Forced labor and transnational repression

Forced labor in Xinjiang is pervasive, and the U.S. Congress has banned goods made there wholly or in part on the rebuttable presumption that they are made with forced labor. Kit Conklin of the Atlantic Council testified to the Congressional Executive Commission on China that “billions of dollars worth of raw materials, rare earth and critical minerals and products” [are] , including a significant percentage of global lithium-ion batteries, 20% of the global production of calcium carbide, 10% of the global production of rayon, 9% of beryllium deposits (a key rare earth mineral used for the production of satellite and aviation components), and 8% of global pepper production.” Companies like Gap, Ford, and Home Depot and agencies enforcing the policy face an immense task to keep their supply lines free of forced labor. Members of Congress and advocates have identified loopholes that must be closed to keep American companies and consumers from being complicit in China’s repression of Uyghurs.

Despite well-intentioned efforts, “U.S. policy is not adequate to the determination that China is carrying out a genocide,” says Greve. The Uyghur Human Rights Project records just 117 sanctions with punitive effect against a backdrop of some 55,000 companies active in Xinjiang.

“That’s everything from visa bans and financial sanctions on individual officials responsible for grave human rights abuses to sanctions against companies that are importing products to the U.S. using forced labor,” Greve says, calling it “a drop in the bucket compared to a real and robust response to ongoing atrocity crimes.”

Even so, “compared to America’s allies and partners, the U.S. is in the stratosphere. The EU, for example, is not doing anything to stop their own citizens from unwittingly buying products made with forced labor,” Greve told me.

In addition to shipping forced labor products to American shores, Chinese exports its repression to the United States via threats and intimidation against American relatives of Uyghurs as well as Chinese critics of the regime. In April, the Department of Justice arrested two men in connection with a secret Chinese “police station” in New York City and charged dozens of Chinese officials with a campaign of digital harassment of Chinese citizens in the United States.

An FBI counterintelligence official told a press conference that the agency is seeing a “level of threats, and threats of violence, threats of intimidation that cross lines we have not previously seen.” As troubling as these incidents are, they pale in comparison with the forced repatriation of Uyghurs countries including Cambodia, Thailand, and Tajikistan.

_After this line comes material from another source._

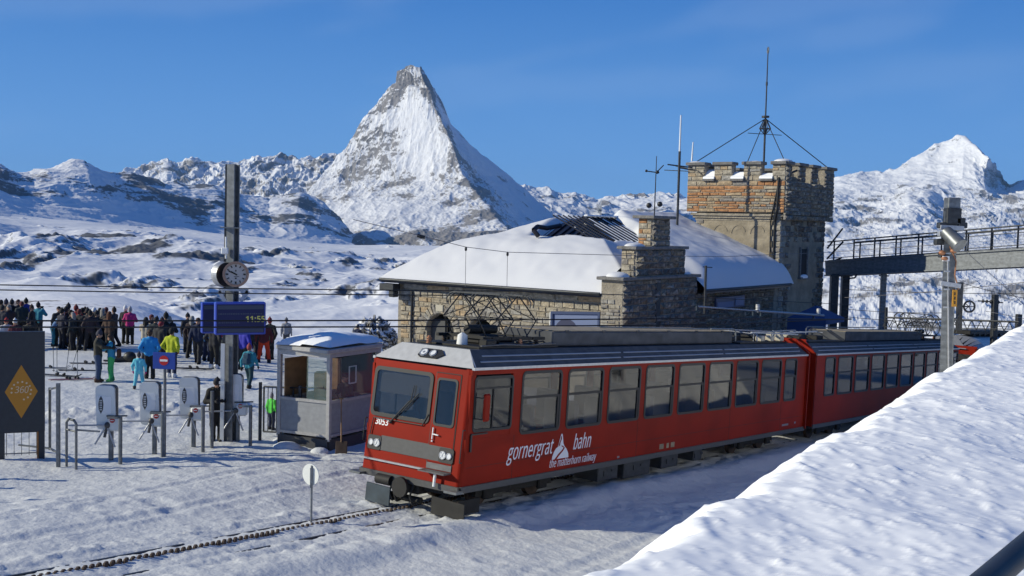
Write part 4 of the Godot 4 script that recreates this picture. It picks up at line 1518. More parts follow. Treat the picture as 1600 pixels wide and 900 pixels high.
func make_station() -> void:
	make_stone_meshes()
	lv = Transform3D(Basis(ta, Vector3.UP, ta.cross(Vector3.UP)), track_o)
	var never := func(_c: Vector2, _s: Vector2) -> bool: return false
	# ------------------------------------------------ long low hall
	var t := thing("station_building", "low stone station hall with arched doors and a thick snow roof", "building")
	t.transform = lv
	# end wall that faces the plaza: x of the face grows towards the train (a falls)
	var f := face(P(20.7, 21.5, 0), Vector3(0, 0, 1))      # u = 21.5 - a
	f.basis.z = Vector3(-1, 0, 0)
	f.basis = Basis(Vector3(0, 0, 1), Vector3.UP, Vector3(-1, 0, 0))
	var arch1 := Vector2(21.5 - 19.05, 0.85)
	var arch2 := Vector2(21.5 - 16.66, 0.90)
	var mb := MB.new()
	var out := PackedVector2Array([Vector2(0, -2.0), Vector2(arch1.x - 0.82, -2.0)])
	for q in [[arch1, 0.82], [arch2, 0.72]]:
		for k in 13:
			var an := PI - PI * k / 12.0
			out.append(Vector2(q[0].x + q[1] * cos(an), q[0].y + q[1] * sin(an)))
		out.append(Vector2(q[0].x + q[1], -2.0))
		if q[1] > 0.8:
			out.append(Vector2(arch2.x - 0.72, -2.0))
	out.append_array([Vector2(11.6, -2.0), Vector2(11.6, 3.12), Vector2(0, 3.12)])
	mb.prism(out, -0.45, 0.0, f)
	var wall := obj("end_wall", mb, M.mortar, t)
	var skip := func(c: Vector2, s: Vector2) -> bool:
		for q in [[arch1, 0.82], [arch2, 0.72]]:
			if absf(c.x - q[0].x) < q[1] + s.x * 0.5 and c.y < q[0].y:
				return true
			if (c - q[0]).length() < q[1] + 0.46 and c.y > q[0].y - 0.1:
				return true
		return c.x > 8.75 and c.x < 11.35 and c.y < 2.32
	lay_stones(wall, f, [0.0, 0.35, 11.55, 2.68], Vector2(.13, .30), Vector2(.22, .66), [0, 0, 1, 1, 1, 3, 3, 4, 4, 5], 235, skip)
	lay_stones(wall, f, [0.15, 2.70, 11.4, 2.98], Vector2(.28, .28), Vector2(.9, 1.5), [3, 3, 1, 0, 4], 14, never, 0.06)
	voussoirs(wall, f, arch1, 0.82, 0.42, 17)
	voussoirs(wall, f, arch2, 0.72, 0.42, 15)
	mb = MB.new()
	mb.box(f * Vector3(arch1.x, arch1.y + 1.08, 0.05), Vector3(0.10, 0.30, 0.42), Basis(), 0.01)
	obj("pale_keystone", mb, M.beige_cladding, wall)
	# doors deep in the arches
	mb = MB.new()
	mb.box(f * Vector3(arch1.x - 0.32, -0.2, -0.34), Vector3(0.06, 3.2, 0.98))
	mb.box(f * Vector3(arch2.x, -0.2, -0.40), Vector3(0.06, 3.0, 1.44))
	obj("door", mb, M.curtain_dark, t)
	mb = MB.new()
	mb.box(f * Vector3(arch1.x - 0.35, -0.2, -0.28), Vector3(0.05, 3.1, 0.86), Basis(), 0.01)
	obj("door", mb, M.band_grey, t)
	mb = MB.new()
	mb.box(f * Vector3(arch1.x + 0.45, -0.2, -0.42), Vector3(0.04, 3.2, 0.72))
	for k in 4:
		mb.box(f * Vector3(arch1.x + 0.45, -0.2 + 0.42 * k, -0.36), Vector3(0.05, 0.04, 0.7))
	mb.box(f * Vector3(arch1.x + 0.45, 0.4, -0.36), Vector3(0.05, 2.0, 0.04))
	obj("door_window", mb, M.black_trim, t)
	# wall along the track, dark in the shade, with its sign
	f = Transform3D(Basis(Vector3(1, 0, 0), Vector3.UP, Vector3(0, 0, 1)), P(20.7, 9.25, 0))
	mb = MB.new()
	mb.box(P(28.5, 9.45, 0.6), Vector3(15.6, 5.2, 0.4))
	mb.box(P(28.5, 21.5, 0.6), Vector3(15.6, 5.2, 0.4))
	var long_wall := obj("track_wall", mb, M.mortar, t)
	lay_stones(long_wall, f, [6.0, 0.4, 14.8, 3.1], Vector2(.25, .36), Vector2(.5, .95), [3, 5, 1, 0], 400, never, 0.05, true)
	mb = MB.new()
	mb.box(P(30.2, 9.13, 2.42), Vector3(3.1, 0.56, 0.10), Basis(), 0.02)
	var sign := obj("name_board", mb, M.panel_blue, t)
	mb = MB.new()
	mb.box(P(29.6, 9.06, 2.33), Vector3(1.7, 0.26, 0.02))
	mb.box(P(31.1, 9.06, 2.42), Vector3(0.9, 0.36, 0.02))
	obj("board_print", mb, M.panel_pale, sign)
	# roof boards, gutter
	mb = MB.new()
	var ap1 := P(ROOF_S0 + 6.45, 15.45, 6.30)
	var ap2 := P(36.2, 15.45, 6.30)
	var e1 := P(20.1, 8.6, 3.08)
	var e2 := P(20.1, 22.3, 3.08)
	var e3 := P(36.2, 22.3, 3.08)
	var e4 := P(36.2, 8.6, 3.08)
	mb.quad(P(26.4, 8.6, 3.08), e4, ap2, P(26.95, 15.45, 6.30), Vector3(0, 1, 1))
	mb.quad(P(20.1, 9.9, 3.08), P(26.4, 9.9, 3.69), P(26.95, 15.45, 6.30), ap1, Vector3(0, 1, 1))
	mb.quad(e2, e3, ap2, ap1, Vector3(0, 1, -1))
	mb.tri(P(20.1, 9.9, 3.08), e2, ap1, Vector3(-1, 1, 0))
	mb.quad(P(20.1, 9.9, 2.98), e2 - Vector3(0, .1, 0), e3 - Vector3(0, .1, 0), P(36.2, 9.9, 2.98), Vector3.DOWN)
	mb.quad(P(26.4, 8.6, 2.98), P(26.4, 9.9, 2.98), P(36.2, 9.9, 2.98), e4 - Vector3(0, .1, 0), Vector3.DOWN)
	for q in [[P(20.1, 9.9, 3.08), e2], [P(26.4, 8.6, 3.08), e4], [e2, e3]]:
		mb.quad(q[0], q[1], q[1] - Vector3(0, .1, 0), q[0] - Vector3(0, .1, 0), (q[0] + q[1]) * 0.5 - P(28, 15, 3))
	var roof := obj("roof", mb, M.metal_roof, t)
	mb = MB.new()
	mb.rod(P(20.02, 10.0, 3.12), P(20.02, 22.3, 3.12), 0.07, 8)
	mb.rod(P(26.4, 8.52, 3.12), P(36.0, 8.52, 3.12), 0.07, 8)
	for k in 9:
		mb.bar(P(20.02, 9.4 + 1.55 * k, 3.14), P(20.35, 9.4 + 1.55 * k, 3.02), 0.04, 0.03)
	obj("gutter", mb, M.dark_steel, roof)
	mb = MB.new()
	for k in 26:          # standing seams of the bare metal near the ridge
		var s := 24.3 + 0.42 * k
		mb.bar(P(s, 12.6, roof_y(s, 12.6) + 0.05) if s > 24.2 else P(s, 13, 5), P(s, 15.4, 6.33), 0.05, 0.06)
	for k in 9:
		var a := 12.9 + 0.42 * k
		mb.bar(P(24.2, a, roof_y(24.2, a) + 0.05), P(20.5 + minf(a - 9.0, 21.9 - a), a, roof_y(30, a) + 0.04), 0.05, 0.06)
	obj("standing_seam", mb, M.metal_roof, roof)
	mb = MB.new()
	for k in 16:
		var s := 24.52 + 0.42 * k
		var lo := 12.75 + 0.25 * sin(k * 1.9)
		mb.bar(P(s, lo, roof_y(s, lo) + 0.045), P(s, 15.2 - 0.3 * (k % 3), roof_y(s, 15.2 - 0.3 * (k % 3)) + 0.045), 0.07, 0.05, Vector3.UP, 0.02)
	for q in [[27.0, 31.5]]:
		mb.bar(P(q[0], 15.35, 6.36), P(q[1], 15.35, 6.36), 0.25, 0.10, Vector3.UP, 0.04)
	obj("snow_streak", mb, M.soft_snow, roof)
	mb = MB.new()
	mb.path([P(23.3, 15.5, 5.35), P(23.0, 15.55, 5.62), P(23.3, 15.55, 5.78), P(24.0, 15.5, 5.72), P(25.0, 15.45, 5.85)], 0.11, 8)
	obj("torn_flashing", mb, M.metal_roof, roof)
	# the thick snow
	var drift := fnl(201, 0.35, 3)
	mb = MB.new()
	for piece in [[20.0, 26.5, 9.93], [26.5, 36.3, 8.5]]:
		var ss := axis([[piece[0], piece[1], 0.11]])
		var aa := axis([[piece[2], 22.4, 0.11]])
		var pts := PackedVector3Array()
		for a in aa:
			for s in ss:
				var e := maxf(minf(s - 20.0, minf(a - (8.5 if s > 26.4 else 8.0), 22.4 - a)), 0.0)
				var y := minf(maxf(roof_y(s, a), 3.09), 6.30)
				var th := 0.06 + 0.36 * (1.0 - exp(-e * 2.2))
				th += drift.get_noise_2d(s, a) * 0.09 * minf(e, 1.0)
				if s > 26.4:
					th += 0.62 * (1.0 - exp(-e * 2.5)) * clampf(1.0 - (y - 3.1) / 3.0, 0.0, 1.0) * smoothstep(26.5, 27.5, s)
				th += 0.34 * exp(-pow((minf(s - 20.5, 30.0) - 2.0) / 1.4, 2.0)) * smoothstep(9.5, 14.0, a)
				var bare := smoothstep(4.80, 5.02, y + 0.10 * drift.get_noise_2d(s * 2.0, a * 2.0)) * (1.0 - smoothstep(29.5, 30.5, s + 0.6 * (15.4 - a) + 0.5 * drift.get_noise_2d(s * 3.0, a)))
				bare *= 1.0 - smoothstep(16.0, 16.6, a)
				th = lerpf(th, -0.14, bare)
				pts.append(P(s, a, y + th))
		mb.sphere_cap_grid(pts, ss.size(), aa.size())
	obj("roof_snow", mb, M.roof_snow, t)
	# stepped gable chimney in front of the wall along the track
	mb = MB.new()
	mb.box(P(23.2, 9.45, 0.85), Vector3(6.3, 5.7, 1.0))
	mb.box(P(23.12, 9.30, 4.3), Vector3(4.2, 1.3, 0.66))
	mb.box(P(23.05, 9.30, 5.6), Vector3(1.46, 1.32, 0.66))
	var ch := obj("gable_chimney", mb, M.mortar, t)
	for q in [[23.2, 9.45, 3.78, 6.7, 1.3], [23.12, 9.32, 5.02, 4.55, 0.95], [23.05, 9.30, 6.30, 1.95, 1.05]]:
		for k in 3:
			var slab := MB.new()
			slab.box(P(q[0] + (k - 1) * q[3] / 3.0, q[1], q[2]), Vector3(q[3] / 3.0 - 0.02, 0.13, q[4]), Basis(), 0.025)
			obj("coping_slab", slab, M.slab_stone, ch)
	for q in [[20.05, 9.95, 0.9, 0.3, 3.70], [21.02, 9.62, 0.62, 3.86, 4.94], [22.32, 9.62, 0.62, 5.10, 6.22]]:
		var lf := Transform3D(Basis(Vector3(0, 0, 1), Vector3.UP, Vector3(-1, 0, 0)), P(q[0], q[1], 0))
		lay_stones(ch, lf, [0.0, q[3], q[2], q[4]], Vector2(.12, .24), Vector2(.22, .5), [0, 1, 3, 4, 2] if q[3] > 5.0 else [0, 1, 3, 5], 40, never, 0.045)
	for q in [[20.05, 8.95, 6.3, 0.2, 3.70], [21.02, 8.97, 4.2, 3.86, 4.94], [22.32, 8.97, 1.46, 5.10, 6.22]]:
		var lf := Transform3D(Basis(Vector3(1, 0, 0), Vector3.UP, Vector3(0, 0, 1)), P(q[0], q[1], 0))
		lay_stones(ch, lf, [0.0, q[3], q[2], q[4]], Vector2(.18, .32), Vector2(.35, .8), [3, 5, 1, 5], 400, never, 0.05, true)
	mb = MB.new()
	mb.box(P(22.9, 8.93, 2.0), Vector3(0.35, 3.4, 0.06), Basis(), 0.01)
	obj("flue_cover", mb, M.dark_steel, ch)
	for q in [[20.55, 9.5, 3.86, 0.8, 0.22, 0.9], [25.8, 9.5, 3.86, 0.9, 0.18, 0.9], [21.65, 9.4, 5.10, 0.9, 0.16, 0.7]]:
		mb = MB.new()
		mb.ball(P(q[0], q[1], q[2] - 0.03), Vector3(q[3] * 0.62, q[4], q[5] * 0.55), 14, true)
		obj("snow_cap", mb, M.roof_snow, ch)
	# grey bracket box at the far eave corner, lamp at the near one
	mb = MB.new()
	mb.box(P(20.3, 21.9, 2.75), Vector3(0.5, 0.34, 0.9), Basis(), 0.02)
	mb.box(P(20.25, 21.6, 2.45), Vector3(0.36, 0.3, 0.36), Basis(), 0.04)
	obj("eave_fitting", mb, M.dark_steel, t)
	mb = MB.new()
	mb.rod(P(20.6, 20.75, 0.2), P(20.6, 20.75, 2.6), 0.06, 8)
	obj("rain_pipe", mb, M.dark_steel, t)
	mb = MB.new()
	mb.rod(P(20.2, 10.05, 2.95), P(20.2, 9.85, 2.65), 0.05, 8)
	mb.ball(P(20.2, 9.8, 2.6), Vector3(0.2, 0.24, 0.2), 10)
	obj("corner_lamp", mb, M.dark_steel, t)
	make_billboard()
	make_tower(never)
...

Even Turkey, which used to be a haven for Uyghurs due to centuries old cultural ties, is cooperating with China’s agenda for the Uyghurs in pursuit of economic ties and authoritarian solidarity with Beijing.

Only a first step

Turkel says the genocide determination is a policy statement, not a course of action. “We took just one step. The U.S. and other countries need to take actions to stop the genocide and hold bad actors to account.” Turkel notes a distinct softening of American official language since 2021 and believes the Biden Administration’s use of alternative language is a deliberate choice made in the belief it will improve relations with China, enabling progress on other issues.

Turkel considers that a “strategic blunder,” and says he is asking the administration to return to using “genocide.” “We should never be shy to use or restate the policy,” Turkel says. “If you tone it down, or use alternative language, it helps to normalize the crimes.”

Turkel has spent years trying to bring his parents to the United States, at times lowering his profile, only to conclude that unless he became more vocal, nothing would change. His father died in 2022, and he continues to try to gain permission for his mother, Ayshe, 73, to join him in America.

In the film about her sister, Rushan encounters a woman living in Turkey whose relatives have disappeared into Xinjiang’s camps. She expresses the dilemma that Rushan and so many expatriate Uyghurs face. “If I can save other Uyghurs with my testimony,” she says, “ I would sacrifice my family.”

No one should have to make that choice.